Pero esa es otra historia. Una de miedos ridículos. Y hoy le prestamos atención al que acaban de inocularnos gracias a las coletillas inquietantes descolgadas en un par de declaraciones oficiales. También al boca oído digital de los whatsapps y a la inagotable obsesión analítica de todas las tertulias. Este es un miedo que no ha necesitado de conspiraciones urdidas por John le Carré, ni de sabotajes de Estado que habrían de desclasificarse y reconocerse dentro de cincuenta años. En esta ocasión no ha sido necesaria la presencia de un agente alevoso dispuesto a disolver alucinógenos en las aguas del Ródano, como en los tiempos más impunes de la CIA y del pan maldito, pero es un miedo igualmente colectivo, pavoroso y catastrófico, como los de antaño. Uno de esos que no se respiraba en el ambiente desde la cargante amenaza de la Guerra Fría, cuando a la conciencia civil le daba por encadenarse en las carreteras para impedir el paso de un convoy de camiones cargados con media docena de ojivas hacia una base americana asentada en el corazón de Europa.

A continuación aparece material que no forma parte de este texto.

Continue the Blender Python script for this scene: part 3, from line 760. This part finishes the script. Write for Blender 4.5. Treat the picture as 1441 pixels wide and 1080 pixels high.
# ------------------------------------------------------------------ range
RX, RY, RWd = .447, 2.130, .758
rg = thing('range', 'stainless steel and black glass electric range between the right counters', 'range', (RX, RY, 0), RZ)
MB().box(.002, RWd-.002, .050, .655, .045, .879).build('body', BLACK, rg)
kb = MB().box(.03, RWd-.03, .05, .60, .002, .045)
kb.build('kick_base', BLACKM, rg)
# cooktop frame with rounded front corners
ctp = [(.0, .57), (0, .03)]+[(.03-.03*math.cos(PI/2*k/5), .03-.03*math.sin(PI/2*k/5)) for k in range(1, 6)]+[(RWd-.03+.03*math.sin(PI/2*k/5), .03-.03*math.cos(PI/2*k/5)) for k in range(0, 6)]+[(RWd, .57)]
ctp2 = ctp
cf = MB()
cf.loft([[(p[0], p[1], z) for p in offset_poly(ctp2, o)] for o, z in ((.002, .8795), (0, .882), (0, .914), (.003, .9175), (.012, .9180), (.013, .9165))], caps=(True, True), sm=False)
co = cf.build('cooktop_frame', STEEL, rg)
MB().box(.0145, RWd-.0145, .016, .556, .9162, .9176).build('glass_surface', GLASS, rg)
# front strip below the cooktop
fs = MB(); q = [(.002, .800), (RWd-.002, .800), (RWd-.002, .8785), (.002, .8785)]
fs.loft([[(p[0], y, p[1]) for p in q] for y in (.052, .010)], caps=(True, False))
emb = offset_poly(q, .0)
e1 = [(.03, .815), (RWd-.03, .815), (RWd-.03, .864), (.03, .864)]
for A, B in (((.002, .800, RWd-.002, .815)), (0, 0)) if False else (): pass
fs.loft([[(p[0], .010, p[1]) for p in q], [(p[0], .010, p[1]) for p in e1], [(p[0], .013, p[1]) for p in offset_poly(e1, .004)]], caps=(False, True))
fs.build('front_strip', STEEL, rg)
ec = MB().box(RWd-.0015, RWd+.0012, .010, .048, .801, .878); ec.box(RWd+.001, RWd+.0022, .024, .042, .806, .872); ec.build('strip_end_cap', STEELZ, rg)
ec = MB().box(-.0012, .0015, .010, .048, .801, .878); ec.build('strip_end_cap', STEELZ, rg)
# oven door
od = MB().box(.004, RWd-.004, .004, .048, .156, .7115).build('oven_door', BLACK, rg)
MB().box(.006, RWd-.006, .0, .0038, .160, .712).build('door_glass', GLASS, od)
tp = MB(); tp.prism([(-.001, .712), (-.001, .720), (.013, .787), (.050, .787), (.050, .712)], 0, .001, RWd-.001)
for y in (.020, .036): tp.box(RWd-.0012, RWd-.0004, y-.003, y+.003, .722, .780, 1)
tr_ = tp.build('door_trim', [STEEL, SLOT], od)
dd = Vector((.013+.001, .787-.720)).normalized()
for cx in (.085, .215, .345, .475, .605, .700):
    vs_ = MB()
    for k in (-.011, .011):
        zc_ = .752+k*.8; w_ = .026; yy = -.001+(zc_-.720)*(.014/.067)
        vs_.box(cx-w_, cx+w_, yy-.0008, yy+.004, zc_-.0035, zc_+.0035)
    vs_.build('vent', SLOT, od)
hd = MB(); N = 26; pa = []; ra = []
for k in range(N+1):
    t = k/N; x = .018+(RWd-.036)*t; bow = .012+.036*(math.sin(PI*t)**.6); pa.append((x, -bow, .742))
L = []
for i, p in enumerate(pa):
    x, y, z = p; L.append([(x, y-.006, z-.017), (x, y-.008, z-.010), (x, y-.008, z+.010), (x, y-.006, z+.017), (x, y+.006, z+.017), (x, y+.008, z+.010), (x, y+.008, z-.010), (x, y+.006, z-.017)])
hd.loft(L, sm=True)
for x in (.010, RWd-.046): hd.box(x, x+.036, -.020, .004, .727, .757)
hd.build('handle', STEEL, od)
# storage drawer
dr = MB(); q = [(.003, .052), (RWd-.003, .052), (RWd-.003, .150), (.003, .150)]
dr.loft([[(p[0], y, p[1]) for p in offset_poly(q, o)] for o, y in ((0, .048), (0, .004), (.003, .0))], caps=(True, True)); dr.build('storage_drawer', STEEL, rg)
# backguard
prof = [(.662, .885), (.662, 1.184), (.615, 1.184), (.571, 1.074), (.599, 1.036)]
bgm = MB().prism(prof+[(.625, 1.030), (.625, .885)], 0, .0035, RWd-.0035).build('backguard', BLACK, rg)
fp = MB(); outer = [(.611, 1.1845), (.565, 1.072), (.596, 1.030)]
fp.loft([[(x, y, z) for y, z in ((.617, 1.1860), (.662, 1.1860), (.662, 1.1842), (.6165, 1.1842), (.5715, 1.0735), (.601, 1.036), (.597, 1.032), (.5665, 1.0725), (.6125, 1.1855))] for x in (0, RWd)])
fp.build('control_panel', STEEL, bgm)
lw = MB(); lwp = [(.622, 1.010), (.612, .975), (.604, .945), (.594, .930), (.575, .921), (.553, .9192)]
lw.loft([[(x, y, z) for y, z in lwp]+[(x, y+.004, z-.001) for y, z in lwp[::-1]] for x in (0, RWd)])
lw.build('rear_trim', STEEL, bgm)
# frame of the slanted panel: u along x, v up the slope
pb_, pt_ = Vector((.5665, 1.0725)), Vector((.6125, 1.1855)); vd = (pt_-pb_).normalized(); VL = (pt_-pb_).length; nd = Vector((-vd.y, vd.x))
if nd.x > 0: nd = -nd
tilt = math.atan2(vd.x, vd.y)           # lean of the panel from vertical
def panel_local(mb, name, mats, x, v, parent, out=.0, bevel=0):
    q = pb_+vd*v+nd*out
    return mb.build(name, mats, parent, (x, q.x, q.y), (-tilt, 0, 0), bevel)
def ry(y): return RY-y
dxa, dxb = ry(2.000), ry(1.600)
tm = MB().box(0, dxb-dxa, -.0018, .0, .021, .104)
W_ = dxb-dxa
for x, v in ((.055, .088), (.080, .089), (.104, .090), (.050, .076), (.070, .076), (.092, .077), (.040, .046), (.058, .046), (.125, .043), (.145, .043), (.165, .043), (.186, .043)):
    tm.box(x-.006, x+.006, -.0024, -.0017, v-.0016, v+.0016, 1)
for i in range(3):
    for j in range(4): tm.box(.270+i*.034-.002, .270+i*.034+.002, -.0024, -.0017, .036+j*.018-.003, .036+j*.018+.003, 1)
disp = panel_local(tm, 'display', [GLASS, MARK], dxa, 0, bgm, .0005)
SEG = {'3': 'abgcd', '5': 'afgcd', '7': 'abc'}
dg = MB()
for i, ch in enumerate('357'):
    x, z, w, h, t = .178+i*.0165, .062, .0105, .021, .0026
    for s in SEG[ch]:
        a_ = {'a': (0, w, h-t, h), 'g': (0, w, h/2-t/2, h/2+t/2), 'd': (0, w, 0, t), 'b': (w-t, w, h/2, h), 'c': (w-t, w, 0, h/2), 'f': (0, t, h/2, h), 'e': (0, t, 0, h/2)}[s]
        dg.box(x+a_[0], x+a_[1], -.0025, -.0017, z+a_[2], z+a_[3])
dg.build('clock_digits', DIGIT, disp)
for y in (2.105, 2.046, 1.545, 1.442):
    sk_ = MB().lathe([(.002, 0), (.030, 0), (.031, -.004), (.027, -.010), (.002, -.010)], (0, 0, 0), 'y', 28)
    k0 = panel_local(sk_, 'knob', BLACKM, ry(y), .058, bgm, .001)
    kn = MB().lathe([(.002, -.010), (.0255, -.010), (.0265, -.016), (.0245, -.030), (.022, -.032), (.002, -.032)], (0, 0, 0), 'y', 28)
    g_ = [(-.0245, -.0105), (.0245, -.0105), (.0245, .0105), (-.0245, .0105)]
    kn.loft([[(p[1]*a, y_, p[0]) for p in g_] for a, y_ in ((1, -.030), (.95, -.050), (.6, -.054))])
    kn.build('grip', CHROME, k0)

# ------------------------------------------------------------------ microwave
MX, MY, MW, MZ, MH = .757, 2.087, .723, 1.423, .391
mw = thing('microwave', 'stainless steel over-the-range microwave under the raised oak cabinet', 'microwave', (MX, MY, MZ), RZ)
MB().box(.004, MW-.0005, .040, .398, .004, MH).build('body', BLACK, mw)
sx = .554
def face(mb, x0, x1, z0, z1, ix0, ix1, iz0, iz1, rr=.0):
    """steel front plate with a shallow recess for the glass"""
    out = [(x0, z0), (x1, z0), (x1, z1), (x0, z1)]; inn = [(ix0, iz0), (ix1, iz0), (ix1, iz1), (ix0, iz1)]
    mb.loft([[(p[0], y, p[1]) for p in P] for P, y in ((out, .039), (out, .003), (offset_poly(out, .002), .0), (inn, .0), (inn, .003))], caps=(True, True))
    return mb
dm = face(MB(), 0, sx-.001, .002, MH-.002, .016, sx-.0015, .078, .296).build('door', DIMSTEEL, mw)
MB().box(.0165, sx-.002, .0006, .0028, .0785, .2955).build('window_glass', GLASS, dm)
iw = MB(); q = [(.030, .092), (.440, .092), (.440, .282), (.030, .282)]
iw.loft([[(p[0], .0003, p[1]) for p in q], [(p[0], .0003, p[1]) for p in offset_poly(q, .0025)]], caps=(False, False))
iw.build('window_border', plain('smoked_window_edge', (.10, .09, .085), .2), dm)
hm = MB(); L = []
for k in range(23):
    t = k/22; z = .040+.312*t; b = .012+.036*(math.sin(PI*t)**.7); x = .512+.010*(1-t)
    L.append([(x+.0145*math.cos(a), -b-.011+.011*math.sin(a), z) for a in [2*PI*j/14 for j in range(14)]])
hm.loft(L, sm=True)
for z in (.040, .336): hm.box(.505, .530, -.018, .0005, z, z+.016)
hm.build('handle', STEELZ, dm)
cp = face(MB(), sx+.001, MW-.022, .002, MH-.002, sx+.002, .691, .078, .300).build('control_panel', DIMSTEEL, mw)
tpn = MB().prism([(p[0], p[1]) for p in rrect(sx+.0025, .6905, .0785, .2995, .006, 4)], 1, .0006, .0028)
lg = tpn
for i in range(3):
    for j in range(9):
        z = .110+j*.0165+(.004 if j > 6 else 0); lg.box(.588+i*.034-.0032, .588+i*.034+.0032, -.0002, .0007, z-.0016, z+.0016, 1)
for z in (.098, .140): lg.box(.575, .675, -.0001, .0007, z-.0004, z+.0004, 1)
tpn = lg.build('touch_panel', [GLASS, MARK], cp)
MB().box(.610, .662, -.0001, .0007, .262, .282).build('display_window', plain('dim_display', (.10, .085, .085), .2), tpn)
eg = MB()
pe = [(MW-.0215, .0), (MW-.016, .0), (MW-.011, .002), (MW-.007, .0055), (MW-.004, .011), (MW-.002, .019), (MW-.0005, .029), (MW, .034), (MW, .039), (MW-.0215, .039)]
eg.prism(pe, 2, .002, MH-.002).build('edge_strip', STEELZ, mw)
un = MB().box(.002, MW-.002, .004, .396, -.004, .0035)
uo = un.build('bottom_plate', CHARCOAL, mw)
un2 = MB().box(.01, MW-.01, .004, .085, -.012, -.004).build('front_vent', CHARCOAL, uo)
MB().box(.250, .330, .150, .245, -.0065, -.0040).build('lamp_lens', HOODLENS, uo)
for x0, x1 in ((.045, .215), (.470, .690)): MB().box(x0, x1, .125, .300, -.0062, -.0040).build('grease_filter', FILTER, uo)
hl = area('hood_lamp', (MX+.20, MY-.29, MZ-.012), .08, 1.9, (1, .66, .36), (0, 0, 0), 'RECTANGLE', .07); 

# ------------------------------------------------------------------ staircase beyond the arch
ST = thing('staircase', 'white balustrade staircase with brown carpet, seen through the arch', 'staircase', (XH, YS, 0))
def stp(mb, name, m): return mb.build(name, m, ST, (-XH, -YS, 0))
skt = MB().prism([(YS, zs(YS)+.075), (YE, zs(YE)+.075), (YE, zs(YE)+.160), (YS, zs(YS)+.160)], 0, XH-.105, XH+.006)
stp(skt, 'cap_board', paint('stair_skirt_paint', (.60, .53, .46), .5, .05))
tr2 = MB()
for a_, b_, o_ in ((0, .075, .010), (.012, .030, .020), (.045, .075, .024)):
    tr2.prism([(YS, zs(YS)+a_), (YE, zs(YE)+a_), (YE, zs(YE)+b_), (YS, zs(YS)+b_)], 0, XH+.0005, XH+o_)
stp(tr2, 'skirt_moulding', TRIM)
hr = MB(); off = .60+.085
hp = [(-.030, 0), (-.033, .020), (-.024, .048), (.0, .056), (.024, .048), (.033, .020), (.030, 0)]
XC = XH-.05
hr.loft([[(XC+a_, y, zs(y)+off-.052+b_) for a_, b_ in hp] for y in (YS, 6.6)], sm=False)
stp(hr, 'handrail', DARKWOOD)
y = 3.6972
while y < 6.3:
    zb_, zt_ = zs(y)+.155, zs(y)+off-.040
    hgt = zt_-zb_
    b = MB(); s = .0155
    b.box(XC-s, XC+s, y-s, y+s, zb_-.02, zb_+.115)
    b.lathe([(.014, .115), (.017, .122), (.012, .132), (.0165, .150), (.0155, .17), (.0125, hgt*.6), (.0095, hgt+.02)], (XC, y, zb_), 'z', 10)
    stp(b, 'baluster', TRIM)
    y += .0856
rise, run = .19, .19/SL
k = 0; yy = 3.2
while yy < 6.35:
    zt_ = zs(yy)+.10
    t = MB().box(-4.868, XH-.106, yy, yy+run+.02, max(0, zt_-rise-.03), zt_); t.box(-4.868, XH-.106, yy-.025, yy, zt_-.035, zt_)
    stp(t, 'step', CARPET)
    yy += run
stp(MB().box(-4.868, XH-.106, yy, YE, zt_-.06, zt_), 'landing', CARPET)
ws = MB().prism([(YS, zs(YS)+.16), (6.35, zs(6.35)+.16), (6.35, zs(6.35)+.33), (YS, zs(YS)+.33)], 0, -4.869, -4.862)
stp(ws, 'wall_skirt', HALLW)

Aquel era un miedo analógico, siempre expectante ante el estrépito de una sirena o el silencio pegajoso de un apagón; un miedo sumiso que guardaba en un altillo varias velas encajadas en botellas vacías; un miedo discreto y mantenido con sabia paciencia por padres y abuelos que nunca dejaron de almacenar en la despensa un suministro adecuado de latas de fabada, de leche condensada o de melocotones en almíbar consumidas finalmente un día cualquiera, antes de alcanzar su fecha de caducidad, para ser reemplazadas cada cierto tiempo, sin prisas, sin pausas ni aspavientos; con la misma costumbre que se reponía el acopio de pilas de petaca para la linterna, el de harina, azúcar, café soluble y agua embotellada.
Nadie hubiera llamado entonces a aquel lote kit de supervivencia. No eran más que pertrechos guardados gracias a la sensatez que dictaba la experiencia y una memoria cargada de recuerdos aciagos.
La Unión Europea quiere que volvamos a pensar en la catástrofe. Calculan una debacle de tres días y nos han dado una lista de útiles y provisiones para pasear por las noches tristes del siglo pasado. Por eso, hoy escasean los infiernillos en las ferreterías y los transistores en los bazares; por eso, en el súper no dan abasto reponiendo el lineal del papel higiénico. Pero debieron incluir en el kit de supervivencia del siglo XXI un buen surtido de libros. Nuevos, o de viejo, como los que hoy pueden comprarse en la Feria de la Acera de Recoletos. Quiero creer que de haber sido incluidos en el kit, hoy apenas quedarían existencias.